A memorandum of opposition from the New York Stated United Teachers union being circulated with state lawmakers urges them to reject major provisions of the education reform proposals that are in the spending plan’s framework.

The memo comes after state lawmakers and Gov. Andrew Cuomo announced a framework deal, but specifics on the agreement through budget bill language remain elusive.

Still, some of the details of the education reform proposals in the budget, according to the administration, include proposals opposed by the union — namely changes to teacher evaluation criteria, tenure and the 3020A proceedings which make it easier for districts to fire poorly performing teachers.

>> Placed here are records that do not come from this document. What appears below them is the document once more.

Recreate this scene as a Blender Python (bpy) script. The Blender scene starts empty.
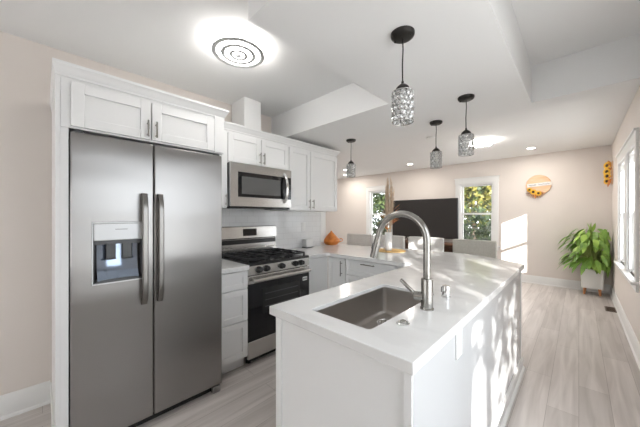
import bpy, bmesh, math, random
from mathutils import Vector, Matrix, noise
random.seed(7)
PI = math.pi
S = bpy.context.scene
C = S.collection

# ------------------------------------------------------------------ camera
cam_d = bpy.data.cameras.new('camera'); cam = bpy.data.objects.new('camera', cam_d); C.objects.link(cam)
cam.location = (0, 0, 1.35); cam.rotation_euler = (PI/2, 0, math.radians(44.0))
cam_d.sensor_width = 36; cam_d.lens = 268/640*36; cam_d.shift_y = 2.5/640
cam_d.clip_start = .02; cam_d.clip_end = 200
S.camera = cam
# ------------------------------------------------------------------ world, sun, exposure
S.view_settings.view_transform = 'Standard'; S.view_settings.look = 'None'
S.view_settings.gamma = 1; S.view_settings.use_curve_mapping = False
S.view_settings.exposure = 0.78
W = bpy.data.worlds.new('sky'); S.world = W; W.use_nodes = True
bg = W.node_tree.nodes['Background']
bg.inputs[0].default_value = (.90, .95, 1, 1); bg.inputs[1].default_value = 2.75
sun_d = bpy.data.lights.new('sun', 'SUN'); sun_d.energy = 8; sun_d.angle = math.radians(.6); sun_d.color = (1, .97, .93)
sun = bpy.data.objects.new('sun', sun_d); C.objects.link(sun); sun.location = (6, -5, 6)
sun.rotation_euler = Vector((-1.21, 1.40, -.57)).to_track_quat('-Z', 'Y').to_euler()
LAMP = 13.5           # brightness of the ring lamps
LAMP_DINING = 30   # the dining lamp is the stronger one
DOWN = 6            # watts of each downlight
def portal(loc, direction, w, h):
    d = bpy.data.lights.new('window_portal', 'AREA'); d.shape = 'RECTANGLE'; d.size = w; d.size_y = h
    d.cycles.is_portal = True
    o = bpy.data.objects.new('window_portal', d); C.objects.link(o); o.location = loc
    o.rotation_euler = Vector(direction).to_track_quat('-Z', 'Z').to_euler()
portal((.60, 1.09, 1.26), (-1, 0, 0), 1.55, 1.75)
portal((.60, 4.72, 1.38), (-1, 0, 0), 1.6, 1.5)
portal((-7.2, 4.9, 1.42), (1, 0, 0), 1.25, 1.4)
portal((-1.2, -2.80, 1.4), (0, 1, 0), 2.2, 1.8)

# ------------------------------------------------------------------ materials
def mat(name, col=(.8, .8, .8), rough=.5, metal=0.0, **kw):
    m = bpy.data.materials.new(name); m.use_nodes = True
    b = m.node_tree.nodes['Principled BSDF']
    b.inputs['Base Color'].default_value = (*col, 1); b.inputs['Roughness'].default_value = rough
    b.inputs['Metallic'].default_value = metal
    for k, v in kw.items():
        b.inputs[k].default_value = v
    return m
def nodes(m):
    nt = m.node_tree; return nt, nt.nodes, nt.links, nt.nodes['Principled BSDF']
def noisy(m, c1, c2, scale=(4, 4, 4), bump=0.0, detail=6, lo=.35, hi=.65):
    nt, N, L, b = nodes(m)
    tc = N.new('ShaderNodeTexCoord'); mp = N.new('ShaderNodeMapping'); mp.inputs['Scale'].default_value = scale
    n = N.new('ShaderNodeTexNoise'); n.inputs['Scale'].default_value = 1; n.inputs['Detail'].default_value = detail
    r = N.new('ShaderNodeValToRGB'); r.color_ramp.elements[0].position = lo; r.color_ramp.elements[1].position = hi
    r.color_ramp.elements[0].color = (*c1, 1); r.color_ramp.elements[1].color = (*c2, 1)
    L.new(tc.outputs['Object'], mp.inputs[0]); L.new(mp.outputs[0], n.inputs['Vector']); L.new(n.outputs[0], r.inputs[0])
    L.new(r.outputs[0], b.inputs['Base Color'])
    if bump:
        bp = N.new('ShaderNodeBump'); bp.inputs['Strength'].default_value = bump; bp.inputs['Distance'].default_value = .01
        L.new(n.outputs[0], bp.inputs['Height']); L.new(bp.outputs[0], b.inputs['Normal'])
    return m
M = {}
M['wall'] = noisy(mat('beige_wall_paint', rough=.75), (.77, .71, .665), (.78, .72, .675), (3, 3, 3))
M['ceil'] = noisy(mat('ceiling_paint', rough=.85), (.86, .86, .855), (.87, .87, .865), (2, 2, 2))
M['trim'] = mat('white_trim_paint', (.84, .84, .83), .35)
M['cab'] = mat('white_cabinet_lacquer', (.855, .86, .86), .32)
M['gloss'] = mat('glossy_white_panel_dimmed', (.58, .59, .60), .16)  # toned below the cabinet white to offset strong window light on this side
M['quartz'] = noisy(mat('white_quartz', rough=.16), (.74, .74, .735), (.79, .79, .785), (5, 9, 5), detail=9, lo=.38, hi=.5)
M['steel'] = mat('brushed_steel', (.60, .59, .57), .24, 1.0)
M['fridge'] = mat('fridge_steel', (.34, .333, .326), .30, 1.0, Anisotropic=.75)
M['handle'] = mat('dark_steel_handle', (.23, .22, .21), .3, 1.0)
M['steel_dark'] = mat('sink_steel', (.50, .475, .45), .34, 1.0)
M['nickel'] = mat('brushed_nickel', (.36, .35, .33), .26, 1.0)
M['frame'] = mat('smoky_nickel', (.50, .50, .49), .25, 1.0)
M['chrome'] = mat('chrome', (.82, .82, .82), .07, 1.0)
M['greymetal'] = mat('grey_plastic', (.10, .105, .11), .4)
M['silver'] = mat('silver_plastic', (.62, .63, .64), .35, .3)
M['black'] = mat('black_enamel', (.012, .012, .013), .22)
M['iron'] = mat('cast_iron', (.012, .012, .014), .5)
M['blackglass'] = mat('black_glass', (.012, .012, .014), .05)
M['ovenwin'] = mat('oven_window_glass', (.03, .03, .03), .08)
M['microwin'] = mat('microwave_window_mesh', (.12, .12, .12), .18)
M['bronze'] = mat('dark_bronze', (.035, .033, .031), .38, .6)
M['tv'] = mat('tv_screen', (.028, .026, .026), .3)
M['fabric'] = noisy(mat('off_white_upholstery', rough=.85), (.80, .79, .77), (.86, .85, .83), (60, 60, 60), .1)
M['greige'] = noisy(mat('beige_upholstery', rough=.85), (.60, .585, .53), (.66, .645, .59), (60, 60, 60), .1)
M['orange'] = noisy(mat('orange_glaze', rough=.35), (.72, .20, .03), (.85, .30, .06), (18, 18, 18))
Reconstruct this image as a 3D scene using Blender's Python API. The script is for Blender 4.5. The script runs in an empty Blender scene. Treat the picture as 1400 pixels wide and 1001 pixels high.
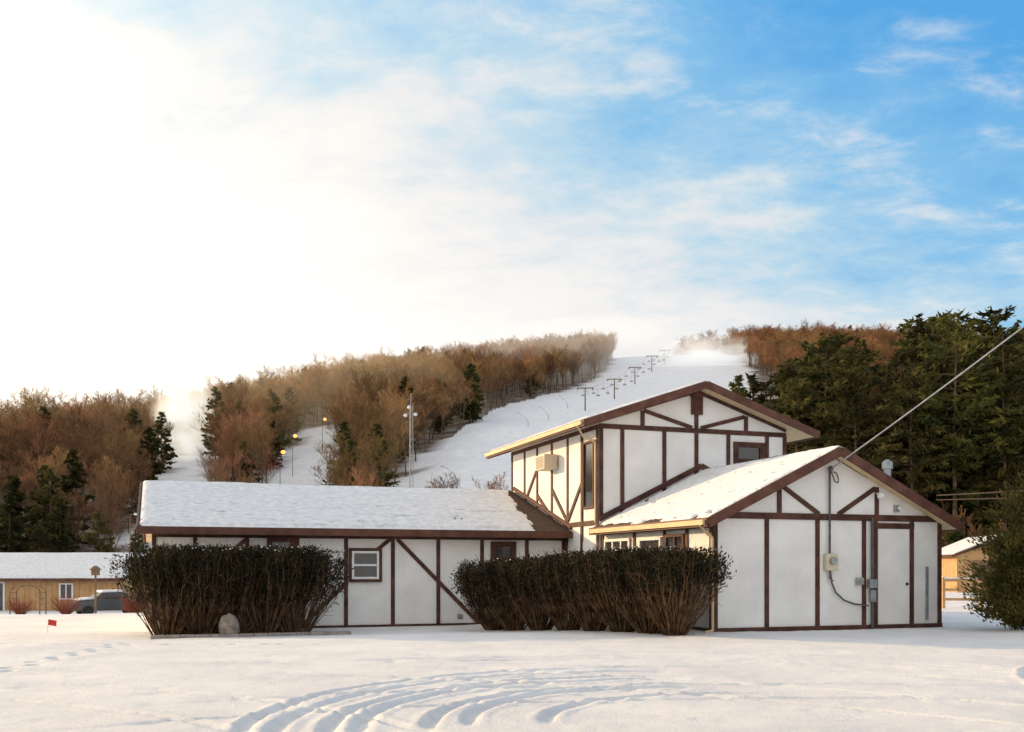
import bpy, math, random
import numpy as np
from mathutils import Vector, Matrix
random.seed(7); rng=np.random.default_rng(7)
scene=bpy.context.scene
scene.view_settings.view_transform='Standard'
try: scene.view_settings.look='None'
except Exception: pass
scene.view_settings.exposure=0
TH=math.radians(19.3)
U=np.array([math.cos(TH),math.sin(TH)]); V=np.array([-math.sin(TH),math.cos(TH)])
A=np.array([4.88,24.3])
def W(u,v): p=A+U*u+V*v; return float(p[0]),float(p[1])
SUN_AZ=math.radians(64); SUN_EL=math.radians(12)   # azimuth to the left of +Y
SD=Vector((-math.sin(SUN_AZ)*math.cos(SUN_EL), math.cos(SUN_AZ)*math.cos(SUN_EL), math.sin(SUN_EL)))

# ------------------------------------------------------------ noise / terrain
def _h(i,j,s): 
    n=np.sin(i*127.1+j*311.7+s*74.7)*43758.5453
    return n-np.floor(n)
def vn(x,y,s=0):
    x=np.asarray(x,float); y=np.asarray(y,float)
    xi=np.floor(x); yi=np.floor(y); fx=x-xi; fy=y-yi
    fx=fx*fx*(3-2*fx); fy=fy*fy*(3-2*fy)
    a=_h(xi,yi,s); b=_h(xi+1,yi,s); c=_h(xi,yi+1,s); d=_h(xi+1,yi+1,s)
    return (a*(1-fx)+b*fx)*(1-fy)+(c*(1-fx)+d*fx)*fy
def fbm(x,y,s=0,o=4):
    r=0;am=.5
    for k in range(o):
        r=r+am*vn(np.asarray(x)*2**k,np.asarray(y)*2**k,s+k*13); am*=.5
    return r
def ss(a,b,x):
    t=np.clip((np.asarray(x,float)-a)/(b-a),0,1); return t*t*(3-2*t)
RX=[-1500,-900,-700,-450,-286,-205,-150,-108,-75,-40,61,164,300,600,1500]
RZ=[5,10,18,38,58,67,80,94,103,110,119,122,116,90,60]
def H(x,y):
    x=np.asarray(x,float); y=np.asarray(y,float)
    u=U[0]*x+U[1]*y-(A@U); v=V[0]*x+V[1]*y-(A@V)
    z=-.25*ss(0,7,v)*ss(-1,4,-u)
    z=z-1.35*ss(34,70,y)*ss(5,22,-x)
    s=(y-108)/452.
    ramp=np.where(s<.04,np.where(s<-.04,0,(s+.04)**2/.16),s)
    ramp=np.minimum(ramp,1-ss(1.0,2.6,s)*.8)
    ramp=np.minimum(ramp,1.0)
    r=np.interp(x,RX,RZ)
    z=z+r*ramp+ (fbm(x/45,y/45,3)-.45)*9*np.clip(ramp*4,0,1)*np.clip(1.3-ramp,0.2,1)
    return z
def inpoly(x,y,poly):
    x=np.asarray(x);y=np.asarray(y); r=np.zeros(x.shape,bool); n=len(poly)
    for i in range(n):
        x0,y0=poly[i];x1,y1=poly[(i+1)%n]
        c=((y0>y)!=(y1>y))&(x<(x1-x0)*(y-y0)/((y1-y0) if y1!=y0 else 1e-9)+x0)
        r^=c
    return r
RUNS=[[(-16,118),(-21,172),(-19,235),(-2,330),(35,418),(52,512),(62,640),(92,640),(97,575),(122,562),(118,520),(104,440),(92,340),(80,250),(60,172),(40,118)],
      [(-31,112),(-43,172),(-50,215),(-57,255),(-62,295),(-52,295),(-43,250),(-32,186),(-19,112)],
      [(-45,112),(-64,180),(-82,240),(-98,290),(-86,290),(-70,240),(-53,180),(-33,112)]]
def isrun(x,y):
    w=(fbm(np.asarray(x)/14,np.asarray(y)/14,9)-.47)*6
    r=np.zeros(np.asarray(x).shape,bool)
    for p in RUNS: r|=inpoly(np.asarray(x)+w,np.asarray(y),p)
    return r

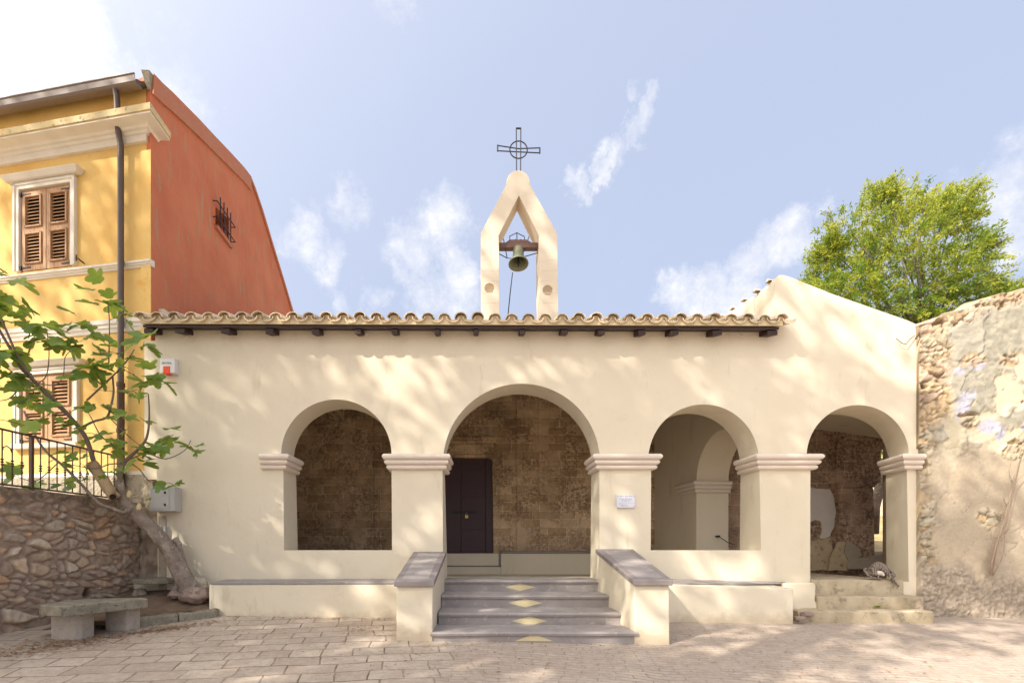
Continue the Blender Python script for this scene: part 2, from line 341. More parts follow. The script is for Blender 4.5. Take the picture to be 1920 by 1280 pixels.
def ground_mat():
    m, nt, b, v = newmat('paving')
    wn = NOISE(nt, v, 1.3, 3, .5, 0, True)
    def warp(vec, amt):
        ad = nt.nodes.new('ShaderNodeVectorMath'); ad.operation = 'MULTIPLY_ADD'; L(nt, wn, ad.inputs[0]); ad.inputs[1].default_value = (amt, amt, 0); L(nt, vec, ad.inputs[2]); return ad.outputs[0]
    def brick(vec, w, h, ms, c1, c2, cm, off=.5):
        br = nt.nodes.new('ShaderNodeTexBrick'); L(nt, vec, br.inputs['Vector']); br.offset = off; br.squash = 1.0
        for k, x in (('Scale', 1), ('Brick Width', w), ('Row Height', h), ('Mortar Size', ms), ('Mortar Smooth', .4), ('Bias', -.1)): br.inputs[k].default_value = x
        for k, x in (('Color1', c1), ('Color2', c2), ('Mortar', cm)): br.inputs[k].default_value = (*x, 1)
        return br
    b1 = brick(MAP(nt, warp(v, .13), rot=(0, 0, R(-10))), .44, .245, .009, (.54, .45, .355), (.43, .345, .27), (.16, .11, .07), .37)
    b1.squash = .7; b1.squash_frequency = 3
    b2 = brick(MAP(nt, warp(v, .30), rot=(0, 0, R(8))), .31, .075, .005, (.49, .405, .33), (.42, .345, .28), (.20, .15, .11), .5)
    sp = nt.nodes.new('ShaderNodeSeparateXYZ'); L(nt, v, sp.inputs[0])
    e = MATH(nt, 'MULTIPLY_ADD', NOISE(nt, v, 1.1, 3), 1.2, -.6)
    k = MATH(nt, 'ADD', sp.outputs[0], e); k = MATH(nt, 'MULTIPLY_ADD', k, 1.1, .9, clamp=True)
    g = NOISE(nt, v, 4.5, 6, .65); g2 = NOISE(nt, v, 60, 5, .7)
    c2 = MIX(nt, RAMP(nt, NOISE(nt, v, 2.5, 4, .6), [(.36, .10), (.62, .85)]), b2.outputs[0], (.45, .37, .30))
    jb = RAMP(nt, NOISE(nt, v, 3.2, 4, .6), [(.38, .25), (.60, 1.0)])
    c1_ = MIX(nt, MATH(nt, 'MULTIPLY', b1.outputs[1], MATH(nt, 'SUBTRACT', 1.0, jb)), b1.outputs[0], (.46, .37, .29))
    c = MIX(nt, k, c1_, c2)
    c = MIX(nt, RAMP(nt, g, [(.45, 0.0), (.75, .7)]), c, (.37, .28, .205))
    c = MIX(nt, MATH(nt, 'MULTIPLY', RAMP(nt, NOISE(nt, v, 170, 3, .6), [(.60, 0.0), (.66, 1.0)]), .6), c, (.20, .14, .095))
    c = MIX(nt, .35, c, MIX(nt, g2, (.4, .4, .4), (1.5, 1.5, 1.5)), 'MULTIPLY')
    c = MIX(nt, .30, c, MIX(nt, RAMP(nt, NOISE(nt, v, 17, 7, .75), [(.36, 0.0), (.64, 1.0)]), (.55, .52, .50), (1.35, 1.35, 1.35)), 'MULTIPLY')
    # bare soil and needles along the rubble wall
    L(nt, c, b.inputs['Base Color'])
    mm = MIX(nt, k, b1.outputs[1], MATH(nt, 'MULTIPLY', b2.outputs[1], .6))
    h = MATH(nt, 'SUBTRACT', MATH(nt, 'MULTIPLY_ADD', g2, .35, MATH(nt, 'MULTIPLY', g, .8)), mm)
    bump(nt, b, h, .7, .018); b.inputs['Roughness'].default_value = .8; return m
M['paving'] = ground_mat()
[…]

“These proposals will likely eliminate tenure, collective bargaining rights and due process for educators,” the memo states. “Further, this will strongly discourage educators with high-needs populations, children living in poverty, English Language learns, or children with disabilities.

NYSUT states the organization opposes the use of outside evaluations as well as what it sees as the “loss” of collective bargaining in the evaluation system.

“The building principal or superintendent is the appropriate person to conduct observations, not someone with no or limited experience or someone with limited knowledge of the teacher being evaluated,” the memo states.

Similarly, the effort to have tenure reformed to four years, with three years of good performance ratings of “effective” — a proposal that NYSUT states is “impossible for a new teacher to attain.”

Assembly Democrats, meanwhile, had said the state Department of Education would be overseeing the teacher evaluation criteria. The Cuomo administration, however, says SED’s role is limited in its scope to only developing a second, optional test for school districts to use on evaluations.

Education funding overall is expected to grow by $1.3 billion in school aid.

Cuomo has said repeatedly that education reform was perhaps the heaviest lift of the state budget, but one he wanted to achieve this year even as other measures dropped out of the negotiations.